Re: The Swimming Whole ...
Thank you Jundo. I needed this today.
Roaming around Dogen’s texts—
I often feel confused.
His words make logic and reason useless—
but I must remember,
there is no place to get lost.
--Rehn
Re: The Swimming Whole ...
Re: The Swimming Whole ...
Thank you Jundo! :D
gassho, L.
Re: The Swimming Whole ...
Thank you for this !
Gassho
Ensho
Re: The Swimming Whole ...
Go with the flow and learn to surf!
Re: The Swimming Whole ...
Swimming is an art, and yet, it is a natural aspect of human life. When we are young, we need an instructor to help us learn to hold our breathe underwater. Yet, as we gain experience, we learn, by ourselves, that we can not only hold our breathe, but we can also open our eyes underwater!
What a wonderful experience that is! We can now maneuver and play games like swimming underneath an inflatable raft, or swimming between a sibling's outstretched legs, or picking up mussels (or rocks) from the bottom!
So much more we are capable of when we learn to swim. And yes! The entire world disappears when we swim for the island (or sandbar) and we have that one goal in mind. But we know that there is more than the island, we know that this is simply a stepping-stone along our path of becoming who we are.
Yet, we don't know who we will be or if reaching the island will have any significance whatsoever! It's just something we do. Then we do something else. And something else.
And so is life. We always do "something else" but "do" we ever "do" what we are doing right now?
-Jim
Re: The Swimming Whole ...
Other than the somewhat groan-worthy pun, I like this :)
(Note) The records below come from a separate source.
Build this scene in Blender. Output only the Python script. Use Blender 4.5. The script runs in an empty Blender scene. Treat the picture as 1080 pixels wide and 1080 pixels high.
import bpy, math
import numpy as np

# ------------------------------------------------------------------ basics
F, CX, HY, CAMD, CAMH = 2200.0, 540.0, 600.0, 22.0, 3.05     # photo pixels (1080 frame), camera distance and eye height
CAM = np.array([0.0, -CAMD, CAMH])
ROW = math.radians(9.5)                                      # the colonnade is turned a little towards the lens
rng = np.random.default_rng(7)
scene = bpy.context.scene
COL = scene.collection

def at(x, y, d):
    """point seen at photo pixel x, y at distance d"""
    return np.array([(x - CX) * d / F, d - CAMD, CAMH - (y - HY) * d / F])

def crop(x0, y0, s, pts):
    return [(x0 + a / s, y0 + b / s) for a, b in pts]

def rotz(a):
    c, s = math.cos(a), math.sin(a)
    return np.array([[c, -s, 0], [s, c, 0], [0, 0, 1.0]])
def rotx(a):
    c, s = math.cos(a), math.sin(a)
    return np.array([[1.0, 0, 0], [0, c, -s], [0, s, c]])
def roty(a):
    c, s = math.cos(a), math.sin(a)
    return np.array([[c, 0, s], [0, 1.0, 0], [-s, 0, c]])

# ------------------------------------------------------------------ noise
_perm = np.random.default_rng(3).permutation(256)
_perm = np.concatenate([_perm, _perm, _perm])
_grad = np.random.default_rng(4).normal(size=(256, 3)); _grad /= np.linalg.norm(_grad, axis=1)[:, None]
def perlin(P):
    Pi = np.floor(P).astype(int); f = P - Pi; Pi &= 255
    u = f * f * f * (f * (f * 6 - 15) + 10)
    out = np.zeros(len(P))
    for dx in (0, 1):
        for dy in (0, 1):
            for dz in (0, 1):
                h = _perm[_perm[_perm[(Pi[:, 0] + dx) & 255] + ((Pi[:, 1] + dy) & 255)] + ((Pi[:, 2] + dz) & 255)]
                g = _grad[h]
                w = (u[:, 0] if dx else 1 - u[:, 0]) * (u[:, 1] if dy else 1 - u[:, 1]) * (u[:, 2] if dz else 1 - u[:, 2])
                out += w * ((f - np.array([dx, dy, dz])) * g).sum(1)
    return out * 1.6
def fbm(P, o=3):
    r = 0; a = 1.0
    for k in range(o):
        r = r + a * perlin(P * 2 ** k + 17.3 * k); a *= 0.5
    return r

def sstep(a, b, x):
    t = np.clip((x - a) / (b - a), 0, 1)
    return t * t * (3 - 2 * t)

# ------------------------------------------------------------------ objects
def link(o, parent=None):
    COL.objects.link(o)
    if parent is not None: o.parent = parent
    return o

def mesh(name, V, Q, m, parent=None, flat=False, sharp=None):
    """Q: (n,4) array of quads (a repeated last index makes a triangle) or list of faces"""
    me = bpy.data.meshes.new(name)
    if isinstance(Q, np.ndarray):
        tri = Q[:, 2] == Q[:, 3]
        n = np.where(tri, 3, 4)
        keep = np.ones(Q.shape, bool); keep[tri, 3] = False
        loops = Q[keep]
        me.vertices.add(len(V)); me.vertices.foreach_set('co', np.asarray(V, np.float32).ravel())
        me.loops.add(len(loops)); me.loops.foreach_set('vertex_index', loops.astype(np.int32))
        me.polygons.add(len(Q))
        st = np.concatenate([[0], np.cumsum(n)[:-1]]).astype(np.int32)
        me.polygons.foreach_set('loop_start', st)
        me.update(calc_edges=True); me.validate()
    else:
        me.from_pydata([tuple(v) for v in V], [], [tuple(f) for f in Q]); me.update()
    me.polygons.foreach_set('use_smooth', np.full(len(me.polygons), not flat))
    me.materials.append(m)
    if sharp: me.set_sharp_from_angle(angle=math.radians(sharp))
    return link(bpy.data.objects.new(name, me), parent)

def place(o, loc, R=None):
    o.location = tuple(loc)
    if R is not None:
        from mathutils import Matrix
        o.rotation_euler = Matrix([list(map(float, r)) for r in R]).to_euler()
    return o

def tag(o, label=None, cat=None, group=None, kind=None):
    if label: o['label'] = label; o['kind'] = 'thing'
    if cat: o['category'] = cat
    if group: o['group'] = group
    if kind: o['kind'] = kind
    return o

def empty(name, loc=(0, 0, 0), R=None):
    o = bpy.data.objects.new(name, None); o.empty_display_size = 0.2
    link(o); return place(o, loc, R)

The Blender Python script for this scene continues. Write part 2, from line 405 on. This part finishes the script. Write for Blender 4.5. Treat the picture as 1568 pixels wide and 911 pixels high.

Reminds me of lyrics to two Meat Puppets songs:
"Swimming Ground"
The best place I ever found
Wasn’t close to any town
Was a little swimming ground
Everything just floating around
"Up On the Sun"
Up on the sun where it never rains or snows
There’s an ocean with a wind that never blows
And if you see it closer, then the finer points will show
I used to spend a lot of time chasing after "deep" experiences, and, similarly, "intense" experiences. I still enjoy both, but my will to truth eventually forced me to confront the fact that no one seemed to be able to escape the boring, tedious, sad, etc., aspects of daily life to some wonderful transcendent place... that no one had ever actually been "raptured," that everyone talking about Heaven or profound truth or enlightenment all were speaking from lives of piss and shit and cornflakes, personal foibles and occasional bouts of delusional grandiosity.
And I realized, if I was looking for "truth," or something "absolute," how could it be anywhere other than here? Robert Thurman gave a great talk on this once, I'll have to go look it up on YouTube, in which he pointed out that if the nature of the Absolute is that it is not relative to anything else, how could the Absolute be separate from everything else? How could it not be right here? I don't know what it is that is in the deep end, but it's not truth, at least not in the sense that it's any more or less present in the deep than in the shallow end...
Re: The Swimming Whole ...
Quote:
And I realized, if I was looking for "truth," or something "absolute," how could it be anywhere other than here?
Yup! Life is just this. You know it, I know it, now everybody knows it.
What more is there but "this"?
-Jim
Re: The Swimming Whole ...
Jim,
Thank you for joining. You wrote...
Quote:
Yup! Life is just this. You know it, I know it, now everybody knows it.
Precisely, Jim. Coming from" I know" mind, the statement is pretty dull and closed.
Experience in your flesh and blood "life is just this" coming from "I don't know" mind, and it is a different story. A complete different taste.
Up to you. Easy peasy. Just forget the self.
gassho
Taigu
Re: The Swimming Whole ...
Zen - the freedom from pretending to know.
Chet
Re: The Swimming Whole ...
Quote:
Originally Posted by disastermouse
Zen - the freedom from pretending to know.
Thanks Chet. Ever have a moment where everything just opens up and says ahhh? I had one when I read this definintion of zen. Coming from a southern protestant background where we pretend to know all the answers, have all the solutions, are right in everything we say and do...phew! BULLSHIIIIITTTTT!!! It's good to say the truth. We don't have to pretend to know. We don't have to pretend to be good. We don't have to pretend that we're not afraid at times. WE DON'T HAVE TO PRETEND. That's called being a real human being. And somehow that makes everything alright. When we stop trying to know, then a real intuitive knowing arises. When we stop trying to be good, then a genuine, compassionate goodness arises in our heart. When we stop pretending, we reveal the face we had before we were born.